Daisy Miller and Other Stories-Henry James is an attention whore and I love him for it. His signature writing style is basically “I WILL GIVE YOU ALL THE PAGES AND YOU WILL SUFFER AND THANK ME” and he’s not wrong. I read his novel Portrait Of A Lady eleventy-billion years ago and I still think about that book once a week. Henry James wrote a bunch of other stuff that I need to get around to (The Ambassadors, I am coming for you, I swear) but thanks to Marie Kondo, this Henry James Wheel Of Fortune spin landed on Daisy Miller, a Gilded Age novella about a wealthy, unconventional American girl traveling through Europe with her wealthy, unconventional family. Daisy’s story is told to us by Winterbourne, a conventional American living in Europe with his conventional family and guess what? Opposites attract. Daisy operates with all the subtlety of a roller derby to as she attempts to navigate the formal, structured society of the American wealthy who settled across the pond at the turn of the century. Her brashness and candor, qualities exalted in America, make her too American as she struggles to find a place in the Old World. Winterbourne, by turns, admires and is exasperated by Daisy, and he’s powerless in the face of her charm. Daisy Miller hits all the Henry James high notes that I love-a little bit sinister, a little bit snobby-so to answer your question, yes, it sparked a buttload of joy.

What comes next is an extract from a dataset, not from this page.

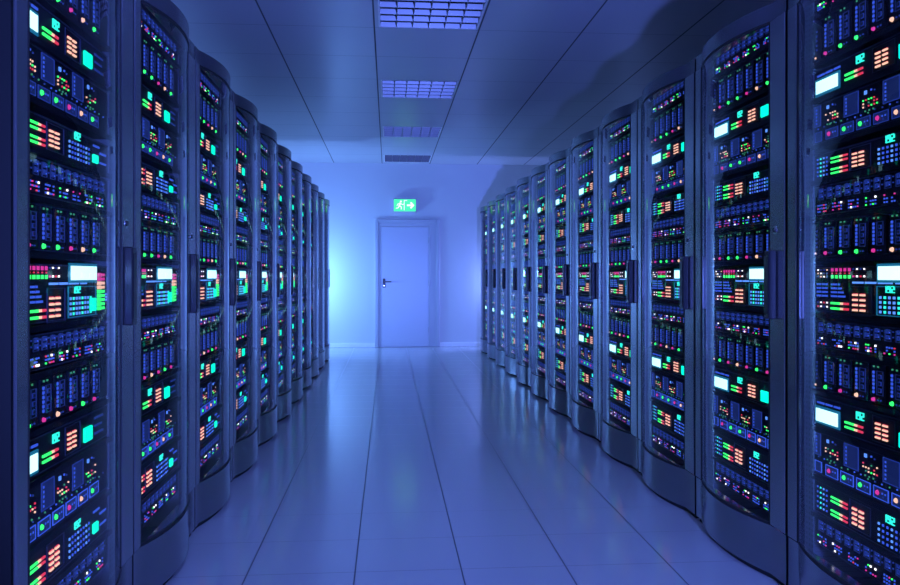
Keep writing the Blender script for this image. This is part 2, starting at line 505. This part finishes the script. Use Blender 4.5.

Please Don’t Eat The Daisies – Jean Kerr was an Irish American author and Tony Award-winning playwright. Married to drama critic Walter Kerr, she wrote humorous essays about her domestic life as wife to Walter and mother to their four boys. Her 1957 essay collection, Please Don’t Eat The Daisies, made her a household name when it was adapted to the big screen with the 1960 Doris Day/David Niven movie “Please Don’t Eat The Daisies” and the small screen with a television series of the same name. Having been within three feet of a television in the past four decades, I have seen the movie “Please Don’t Eat The Daisies” multiple times. It pops up once every few months…perhaps mandated by local ordinance? Or due to great work by Doris Day’s PR team? I have no idea, but I’d always harbored mild curiosity about the source material and thanks to my Square Peg Round Daisy Reading Challenge, I finally made the time. Kerr’s work is funny and relatable, assuming that you, too, are a fixture of the Broadway community who decides to purchase a castle in Connecticut when you finally make the move out of your New York apartment. Not all of the essays in this book survive the journey from 1957 to 2019-I spent a lot of time looking up references so I could get the joke-but Jean Kerr’s sparkle and dry wit are clear.

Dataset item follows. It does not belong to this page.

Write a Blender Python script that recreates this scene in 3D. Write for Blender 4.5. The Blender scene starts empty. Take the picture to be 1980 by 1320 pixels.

Daisy Jones & The Six-This is the newest book by novelist Taylor Jenkins Reid and the first book I have read by this author. Let me say, oh so happily, that I picked the right time to tag in. You don’t have to be obsessed with VH1’s “Behind The Music” (which I am) or Rob Sheffield’s kinetic music-centered memoir Talking To Girls About Duran Duran (which I am) to completely fall into this flashback history of the fictional seventies rock band The Six, but it definitely helped me love it that much more. The book’s structure allows for each member of the band to tell the story of the rise and fall of the wildly successful The Six during the late 70s, the time when the music industry defined stadium rock. It’s a fascinating character study, a riveting story, and a commentary on the unique demands of fame and talent, and it was an absolutely delicious reading experience. I give it 10 out of 10 Fleetwood Macs.
Challenge completed, so it’s back to my nice, rectangular TBR stack.
#geometry
Action Items
I forgive you-I forgive all of you-for the daisy chain jokes you made in your head the whole time you were reading this.